Available data ::
>> START

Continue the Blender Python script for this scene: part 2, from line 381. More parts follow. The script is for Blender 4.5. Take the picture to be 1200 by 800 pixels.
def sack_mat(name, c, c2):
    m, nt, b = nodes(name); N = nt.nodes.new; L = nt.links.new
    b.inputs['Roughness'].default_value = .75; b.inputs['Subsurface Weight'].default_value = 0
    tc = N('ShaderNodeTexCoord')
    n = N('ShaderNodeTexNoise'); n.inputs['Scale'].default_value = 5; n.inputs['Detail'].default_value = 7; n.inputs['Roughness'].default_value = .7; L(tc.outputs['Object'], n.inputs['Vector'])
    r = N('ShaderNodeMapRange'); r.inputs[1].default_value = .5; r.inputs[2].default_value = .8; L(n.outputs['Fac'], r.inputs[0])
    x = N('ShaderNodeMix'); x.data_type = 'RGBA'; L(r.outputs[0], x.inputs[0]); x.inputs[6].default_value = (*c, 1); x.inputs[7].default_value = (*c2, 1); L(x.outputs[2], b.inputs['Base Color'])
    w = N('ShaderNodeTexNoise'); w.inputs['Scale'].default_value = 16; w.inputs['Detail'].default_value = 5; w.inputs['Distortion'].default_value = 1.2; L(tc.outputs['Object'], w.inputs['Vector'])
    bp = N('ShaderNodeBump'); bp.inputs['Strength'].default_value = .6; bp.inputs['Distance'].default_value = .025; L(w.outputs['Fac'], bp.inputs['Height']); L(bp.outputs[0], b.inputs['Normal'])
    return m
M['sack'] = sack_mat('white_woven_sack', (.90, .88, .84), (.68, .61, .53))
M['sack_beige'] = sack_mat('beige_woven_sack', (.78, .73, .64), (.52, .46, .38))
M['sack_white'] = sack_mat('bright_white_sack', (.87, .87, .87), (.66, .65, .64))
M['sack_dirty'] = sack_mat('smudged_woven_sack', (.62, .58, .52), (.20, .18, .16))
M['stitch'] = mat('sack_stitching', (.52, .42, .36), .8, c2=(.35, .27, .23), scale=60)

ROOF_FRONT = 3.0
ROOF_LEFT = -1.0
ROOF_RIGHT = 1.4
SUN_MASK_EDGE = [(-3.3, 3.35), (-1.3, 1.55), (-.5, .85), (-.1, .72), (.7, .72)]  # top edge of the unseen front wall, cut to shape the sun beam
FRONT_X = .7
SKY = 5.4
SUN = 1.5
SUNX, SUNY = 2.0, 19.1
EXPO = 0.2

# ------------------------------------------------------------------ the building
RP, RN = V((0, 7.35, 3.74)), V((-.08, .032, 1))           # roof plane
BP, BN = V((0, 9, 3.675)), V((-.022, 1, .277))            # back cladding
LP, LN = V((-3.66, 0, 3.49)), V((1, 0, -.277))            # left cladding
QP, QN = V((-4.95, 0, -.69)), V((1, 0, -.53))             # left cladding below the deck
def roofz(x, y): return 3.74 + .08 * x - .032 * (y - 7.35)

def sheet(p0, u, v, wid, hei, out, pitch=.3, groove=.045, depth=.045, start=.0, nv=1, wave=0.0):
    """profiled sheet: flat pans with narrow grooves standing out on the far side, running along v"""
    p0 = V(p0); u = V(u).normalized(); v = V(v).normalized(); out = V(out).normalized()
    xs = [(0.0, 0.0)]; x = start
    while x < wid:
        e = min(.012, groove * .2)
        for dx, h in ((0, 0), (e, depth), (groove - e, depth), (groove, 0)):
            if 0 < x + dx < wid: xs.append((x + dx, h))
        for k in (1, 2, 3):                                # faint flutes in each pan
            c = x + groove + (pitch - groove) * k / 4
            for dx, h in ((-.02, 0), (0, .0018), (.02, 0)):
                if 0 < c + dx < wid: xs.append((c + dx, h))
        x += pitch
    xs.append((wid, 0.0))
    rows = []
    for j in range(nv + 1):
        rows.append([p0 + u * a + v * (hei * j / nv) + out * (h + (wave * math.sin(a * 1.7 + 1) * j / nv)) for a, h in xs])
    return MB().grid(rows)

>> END

The request :: Every line of the data above should be copied exactly.

Answer to the task ::
Continue the Blender Python script for this scene: part 2, from line 381. More parts follow. The script is for Blender 4.5. Take the picture to be 1200 by 800 pixels.
def sack_mat(name, c, c2):
    m, nt, b = nodes(name); N = nt.nodes.new; L = nt.links.new
    b.inputs['Roughness'].default_value = .75; b.inputs['Subsurface Weight'].default_value = 0
    tc = N('ShaderNodeTexCoord')
    n = N('ShaderNodeTexNoise'); n.inputs['Scale'].default_value = 5; n.inputs['Detail'].default_value = 7; n.inputs['Roughness'].default_value = .7; L(tc.outputs['Object'], n.inputs['Vector'])
    r = N('ShaderNodeMapRange'); r.inputs[1].default_value = .5; r.inputs[2].default_value = .8; L(n.outputs['Fac'], r.inputs[0])
    x = N('ShaderNodeMix'); x.data_type = 'RGBA'; L(r.outputs[0], x.inputs[0]); x.inputs[6].default_value = (*c, 1); x.inputs[7].default_value = (*c2, 1); L(x.outputs[2], b.inputs['Base Color'])
    w = N('ShaderNodeTexNoise'); w.inputs['Scale'].default_value = 16; w.inputs['Detail'].default_value = 5; w.inputs['Distortion'].default_value = 1.2; L(tc.outputs['Object'], w.inputs['Vector'])
    bp = N('ShaderNodeBump'); bp.inputs['Strength'].default_value = .6; bp.inputs['Distance'].default_value = .025; L(w.outputs['Fac'], bp.inputs['Height']); L(bp.outputs[0], b.inputs['Normal'])
    return m
M['sack'] = sack_mat('white_woven_sack', (.90, .88, .84), (.68, .61, .53))
M['sack_beige'] = sack_mat('beige_woven_sack', (.78, .73, .64), (.52, .46, .38))
M['sack_white'] = sack_mat('bright_white_sack', (.87, .87, .87), (.66, .65, .64))
M['sack_dirty'] = sack_mat('smudged_woven_sack', (.62, .58, .52), (.20, .18, .16))
M['stitch'] = mat('sack_stitching', (.52, .42, .36), .8, c2=(.35, .27, .23), scale=60)

ROOF_FRONT = 3.0
ROOF_LEFT = -1.0
ROOF_RIGHT = 1.4
SUN_MASK_EDGE = [(-3.3, 3.35), (-1.3, 1.55), (-.5, .85), (-.1, .72), (.7, .72)]  # top edge of the unseen front wall, cut to shape the sun beam
FRONT_X = .7
SKY = 5.4
SUN = 1.5
SUNX, SUNY = 2.0, 19.1
EXPO = 0.2

# ------------------------------------------------------------------ the building
RP, RN = V((0, 7.35, 3.74)), V((-.08, .032, 1))           # roof plane
BP, BN = V((0, 9, 3.675)), V((-.022, 1, .277))            # back cladding
LP, LN = V((-3.66, 0, 3.49)), V((1, 0, -.277))            # left cladding
QP, QN = V((-4.95, 0, -.69)), V((1, 0, -.53))             # left cladding below the deck
def roofz(x, y): return 3.74 + .08 * x - .032 * (y - 7.35)

def sheet(p0, u, v, wid, hei, out, pitch=.3, groove=.045, depth=.045, start=.0, nv=1, wave=0.0):
    """profiled sheet: flat pans with narrow grooves standing out on the far side, running along v"""
    p0 = V(p0); u = V(u).normalized(); v = V(v).normalized(); out = V(out).normalized()
    xs = [(0.0, 0.0)]; x = start
    while x < wid:
        e = min(.012, groove * .2)
        for dx, h in ((0, 0), (e, depth), (groove - e, depth), (groove, 0)):
            if 0 < x + dx < wid: xs.append((x + dx, h))
        for k in (1, 2, 3):                                # faint flutes in each pan
            c = x + groove + (pitch - groove) * k / 4
            for dx, h in ((-.02, 0), (0, .0018), (.02, 0)):
                if 0 < c + dx < wid: xs.append((c + dx, h))
        x += pitch
    xs.append((wid, 0.0))
    rows = []
    for j in range(nv + 1):
        rows.append([p0 + u * a + v * (hei * j / nv) + out * (h + (wave * math.sin(a * 1.7 + 1) * j / nv)) for a, h in xs])
    return MB().grid(rows)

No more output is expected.